• EXERCISE: Reproduce the data that follows in its entirety, character for character.

• MATERIAL:
###

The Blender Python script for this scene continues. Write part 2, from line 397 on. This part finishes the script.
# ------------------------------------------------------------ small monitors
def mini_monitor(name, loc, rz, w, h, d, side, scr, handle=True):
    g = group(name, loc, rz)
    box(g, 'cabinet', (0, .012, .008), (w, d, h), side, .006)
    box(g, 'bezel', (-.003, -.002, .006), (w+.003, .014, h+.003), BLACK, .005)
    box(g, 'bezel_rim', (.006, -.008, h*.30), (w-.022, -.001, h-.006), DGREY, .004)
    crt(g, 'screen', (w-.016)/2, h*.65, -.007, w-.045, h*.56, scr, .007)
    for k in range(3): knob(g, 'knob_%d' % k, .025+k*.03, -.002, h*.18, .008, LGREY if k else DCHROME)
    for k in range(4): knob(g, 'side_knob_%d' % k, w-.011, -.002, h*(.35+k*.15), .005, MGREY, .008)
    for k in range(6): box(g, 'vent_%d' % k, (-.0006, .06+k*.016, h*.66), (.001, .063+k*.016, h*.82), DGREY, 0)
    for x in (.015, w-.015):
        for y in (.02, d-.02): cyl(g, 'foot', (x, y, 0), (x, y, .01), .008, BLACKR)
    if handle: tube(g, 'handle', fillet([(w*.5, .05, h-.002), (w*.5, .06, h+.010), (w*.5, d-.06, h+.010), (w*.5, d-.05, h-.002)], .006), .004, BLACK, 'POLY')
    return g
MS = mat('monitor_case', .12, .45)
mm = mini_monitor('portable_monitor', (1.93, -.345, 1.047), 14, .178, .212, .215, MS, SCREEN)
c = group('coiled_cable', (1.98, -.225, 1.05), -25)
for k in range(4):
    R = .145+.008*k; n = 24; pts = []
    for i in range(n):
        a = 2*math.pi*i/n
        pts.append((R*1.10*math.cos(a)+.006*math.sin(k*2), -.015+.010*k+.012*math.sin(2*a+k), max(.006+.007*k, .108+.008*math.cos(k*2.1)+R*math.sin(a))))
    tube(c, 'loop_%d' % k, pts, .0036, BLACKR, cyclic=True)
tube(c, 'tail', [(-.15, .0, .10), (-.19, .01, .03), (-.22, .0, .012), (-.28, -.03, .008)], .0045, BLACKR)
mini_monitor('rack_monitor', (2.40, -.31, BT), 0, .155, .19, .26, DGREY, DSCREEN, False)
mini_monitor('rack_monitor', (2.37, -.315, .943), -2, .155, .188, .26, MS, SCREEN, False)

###

• WRITTEN ANSWER:
The Blender Python script for this scene continues. Write part 2, from line 397 on. This part finishes the script.
# ------------------------------------------------------------ small monitors
def mini_monitor(name, loc, rz, w, h, d, side, scr, handle=True):
    g = group(name, loc, rz)
    box(g, 'cabinet', (0, .012, .008), (w, d, h), side, .006)
    box(g, 'bezel', (-.003, -.002, .006), (w+.003, .014, h+.003), BLACK, .005)
    box(g, 'bezel_rim', (.006, -.008, h*.30), (w-.022, -.001, h-.006), DGREY, .004)
    crt(g, 'screen', (w-.016)/2, h*.65, -.007, w-.045, h*.56, scr, .007)
    for k in range(3): knob(g, 'knob_%d' % k, .025+k*.03, -.002, h*.18, .008, LGREY if k else DCHROME)
    for k in range(4): knob(g, 'side_knob_%d' % k, w-.011, -.002, h*(.35+k*.15), .005, MGREY, .008)
    for k in range(6): box(g, 'vent_%d' % k, (-.0006, .06+k*.016, h*.66), (.001, .063+k*.016, h*.82), DGREY, 0)
    for x in (.015, w-.015):
        for y in (.02, d-.02): cyl(g, 'foot', (x, y, 0), (x, y, .01), .008, BLACKR)
    if handle: tube(g, 'handle', fillet([(w*.5, .05, h-.002), (w*.5, .06, h+.010), (w*.5, d-.06, h+.010), (w*.5, d-.05, h-.002)], .006), .004, BLACK, 'POLY')
    return g
MS = mat('monitor_case', .12, .45)
mm = mini_monitor('portable_monitor', (1.93, -.345, 1.047), 14, .178, .212, .215, MS, SCREEN)
c = group('coiled_cable', (1.98, -.225, 1.05), -25)
for k in range(4):
    R = .145+.008*k; n = 24; pts = []
    for i in range(n):
        a = 2*math.pi*i/n
        pts.append((R*1.10*math.cos(a)+.006*math.sin(k*2), -.015+.010*k+.012*math.sin(2*a+k), max(.006+.007*k, .108+.008*math.cos(k*2.1)+R*math.sin(a))))
    tube(c, 'loop_%d' % k, pts, .0036, BLACKR, cyclic=True)
tube(c, 'tail', [(-.15, .0, .10), (-.19, .01, .03), (-.22, .0, .012), (-.28, -.03, .008)], .0045, BLACKR)
mini_monitor('rack_monitor', (2.40, -.31, BT), 0, .155, .19, .26, DGREY, DSCREEN, False)
mini_monitor('rack_monitor', (2.37, -.315, .943), -2, .155, .188, .26, MS, SCREEN, False)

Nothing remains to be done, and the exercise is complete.